Roberto Licci, il papà del "Butta il cellulare". Domanda non fatta: perché buttarlo? (foto Ansa) Roberto Licci, il papà del "Butta il cellulare". Domanda non fatta: perché buttarlo? (foto Ansa)

Roberto Licci, il papà del “Butta il cellulare”. Domanda non fatta: perché buttarlo?

Roberto Licci, il papà del "Butta il cellulare". Domanda non fatta: perché buttarlo? (foto Ansa)
Roberto Licci, il papà del “Butta il cellulare”. Domanda non fatta: perché buttarlo? (foto Ansa)

ROMA – Roberto Licci, il papà del “Butta il cellulare”. Lo ha ammesso, riconosciuto, rivendicato di aver caldamente consigliato al figlio di buttare il cellulare. Il figlio è uno dei due accusati di botte, sequestro e violenza sessuale in quel di Viterbo. Uno dei due per cui l’avvocato difensore ha messo in campo l’argomento (letterale) “So’ ragazzi”. Uno dei due che si dicono “provati” dall’esperienza. Uno dei due verso i quali i fratelli di fede politica hanno parlato di “gogna mediatica” e “trappola”. Uno dei due che sostengono come la donna fosse, ovviamente, consenziente.

E allora, perché il pressante invito a buttarlo, farlo sparire il cellulare? Nel cellulare ci sono i video, i video di quanto successo. I due accusati, uno riprendeva, l’altro si faceva riprendere. A turno. Mentre lei, la donna, era sostanzialmente inerme. Chi accusa dice che quei video sono la prova indiscutibile: una donna stordita, priva di sensi e due che le stanno sopra, a turno. E due che del suo corpo fanno anche peggio che starle sopra o addosso o di lato con un altro corpo umano. Di peggio…

Chi li difende dice invece che lei ci stava, loro sono ragazzi e che, insomma, non esageriamo. Se hanno una qualche ragione i difensori dei due, perché l’urlo paterno a buttare, far sparire il cellulare? Se in quei video c’è una donna consenziente e due ragazzi solo esuberanti, perché far sparire video e cellulare?

Molte cose sono state domandate dai giornalisti a Roberto Licci. E lui ha risposto: l’ho fatto per difendere mio figlio, non è reato, sì è vero gli ho detto di buttare il cellulare…Una sola cosa non gli è stata chiesta appunto: perché avvertiva il figlio di far sparire in fretta il cellulare? Non vi può essere altra risposta che perché sapeva che in quel cellulare e in quei video non c’erano certo le prove dell’innocenza del figlio e dell’altro. Altrimenti sarebbe stato un cellulare da esibire a poliziotti e giudici e non un cellulare da far sparire.

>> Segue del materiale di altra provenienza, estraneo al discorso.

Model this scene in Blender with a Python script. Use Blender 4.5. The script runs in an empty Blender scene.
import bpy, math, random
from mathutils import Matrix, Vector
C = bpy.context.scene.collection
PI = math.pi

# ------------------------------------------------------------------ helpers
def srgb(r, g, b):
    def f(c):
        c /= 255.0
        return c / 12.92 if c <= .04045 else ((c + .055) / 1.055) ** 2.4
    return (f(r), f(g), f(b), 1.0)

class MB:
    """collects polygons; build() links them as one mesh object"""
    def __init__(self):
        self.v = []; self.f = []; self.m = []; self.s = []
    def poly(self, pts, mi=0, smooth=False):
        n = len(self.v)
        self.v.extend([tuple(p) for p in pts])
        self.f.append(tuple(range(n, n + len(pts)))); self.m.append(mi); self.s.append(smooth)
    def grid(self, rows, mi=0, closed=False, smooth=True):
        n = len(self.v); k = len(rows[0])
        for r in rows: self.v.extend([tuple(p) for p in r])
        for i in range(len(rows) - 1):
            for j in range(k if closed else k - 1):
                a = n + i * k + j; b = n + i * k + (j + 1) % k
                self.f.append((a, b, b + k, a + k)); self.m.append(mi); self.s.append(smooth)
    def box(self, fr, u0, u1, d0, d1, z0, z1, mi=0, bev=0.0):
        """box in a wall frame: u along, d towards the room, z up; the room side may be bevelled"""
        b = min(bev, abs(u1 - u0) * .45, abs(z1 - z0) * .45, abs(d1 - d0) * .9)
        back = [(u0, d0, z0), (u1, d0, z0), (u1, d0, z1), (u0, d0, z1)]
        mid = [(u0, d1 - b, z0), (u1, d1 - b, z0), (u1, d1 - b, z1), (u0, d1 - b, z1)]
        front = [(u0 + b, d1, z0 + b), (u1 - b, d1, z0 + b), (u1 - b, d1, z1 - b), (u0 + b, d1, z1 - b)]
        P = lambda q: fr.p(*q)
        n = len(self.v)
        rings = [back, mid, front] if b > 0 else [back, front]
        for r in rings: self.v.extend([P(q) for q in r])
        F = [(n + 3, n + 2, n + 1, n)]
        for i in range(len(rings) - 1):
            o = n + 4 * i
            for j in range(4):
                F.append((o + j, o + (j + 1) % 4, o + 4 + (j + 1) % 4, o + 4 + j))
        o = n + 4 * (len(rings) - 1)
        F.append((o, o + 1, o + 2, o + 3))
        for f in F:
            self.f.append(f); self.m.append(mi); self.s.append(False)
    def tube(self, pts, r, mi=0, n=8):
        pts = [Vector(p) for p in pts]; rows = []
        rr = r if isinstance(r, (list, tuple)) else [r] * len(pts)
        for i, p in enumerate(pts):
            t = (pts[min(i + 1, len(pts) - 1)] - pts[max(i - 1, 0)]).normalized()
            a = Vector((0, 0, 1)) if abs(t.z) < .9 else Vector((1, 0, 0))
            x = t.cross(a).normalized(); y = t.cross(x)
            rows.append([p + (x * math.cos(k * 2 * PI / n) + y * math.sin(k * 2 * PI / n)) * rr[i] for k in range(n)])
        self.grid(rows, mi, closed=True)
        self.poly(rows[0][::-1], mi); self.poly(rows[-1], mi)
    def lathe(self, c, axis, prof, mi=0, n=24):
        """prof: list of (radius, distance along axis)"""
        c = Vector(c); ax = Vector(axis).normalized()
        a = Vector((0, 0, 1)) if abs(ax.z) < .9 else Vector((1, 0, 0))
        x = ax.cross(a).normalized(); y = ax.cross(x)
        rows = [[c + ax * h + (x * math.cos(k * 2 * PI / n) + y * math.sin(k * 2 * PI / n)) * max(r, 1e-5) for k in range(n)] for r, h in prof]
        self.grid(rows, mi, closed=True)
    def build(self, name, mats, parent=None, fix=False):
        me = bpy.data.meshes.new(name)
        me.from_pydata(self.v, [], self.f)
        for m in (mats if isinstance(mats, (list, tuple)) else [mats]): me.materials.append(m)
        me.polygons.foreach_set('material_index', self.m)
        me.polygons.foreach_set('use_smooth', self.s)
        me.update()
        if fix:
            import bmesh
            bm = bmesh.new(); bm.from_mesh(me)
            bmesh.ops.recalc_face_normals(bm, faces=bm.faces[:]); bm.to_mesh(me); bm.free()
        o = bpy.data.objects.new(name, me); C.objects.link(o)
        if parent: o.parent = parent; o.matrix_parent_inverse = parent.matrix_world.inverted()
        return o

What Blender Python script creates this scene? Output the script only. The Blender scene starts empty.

Roberto Licci dice di non aver visto i video nel cellulare del figlio. E allora perché dice al figlio di far sparire il cellulare? Si dicono intorno a questa vicenda tante cose che segnalano come cartelli stradali sensi unici e strade senza uscita. Si dice che in fondo chiunque, qualunque genitore avrebbe fatto, farebbe come Roberto Licci, lo dice lui stesso: “Ho agito da padre, così fanno i padri”. Ed anche la legge esime i parenti dal collaborare attivamente con le forze di polizia e la magistratura ai danni dei congiunti che abbiano commesso reato. Leggi a parte, è in ogni modo comprensibile contemplato che il genitore non denunci il figlio che delinque. Ma tra non denunciare e coprire, attivamente coprire il reato e il suo autore c’è enorme differenza.

Differenza che si stenta a cogliere. Anche a Manduria: i genitori, le famiglie dei ragazzi accusati di prolungata tortura verso un vecchio debole di mente, molti sapevano dei video e quindi delle torture. Non hanno fatto un fiato, non hanno denunciato i figli. E fin qui…Ma alcuni di loro hanno fatto di più e di diverso: hanno provato a cancellare le prove del reato. E qui non è più il genitore che non denuncia la prole, qui è azione avversa alla legge e al prossimo.

Differenza che si stenta a cogliere tra non denuncia e correità morale e pratica. Differenza che sfugge, colpevolmente sfugge non a qualche famiglia investita da un dramma. Sfugge a milioni che amano dirsi e pretendono essere cittadini e in quanto tali detentori di molti diritti e della autentica e ultima legittimità. Ma si è cittadini se non si grida al figlio di buttare il cellulare, se non si prova a cancellare le prove delle violenze dei ragazzi di casa, se non si pensa che un genitore debba, per essere davvero tale, fare sempre e comunque da compare alla prole. A Manduria il giudice che ha tenuto gli accusati in carcere ha motivato, tra l’altro, la sua decisione con il fatto che mandarli a casa ai domiciliari è rimandarli dove li coprono collaborando contro la legge e il prossimo. Cittadini, cittadini di cosa?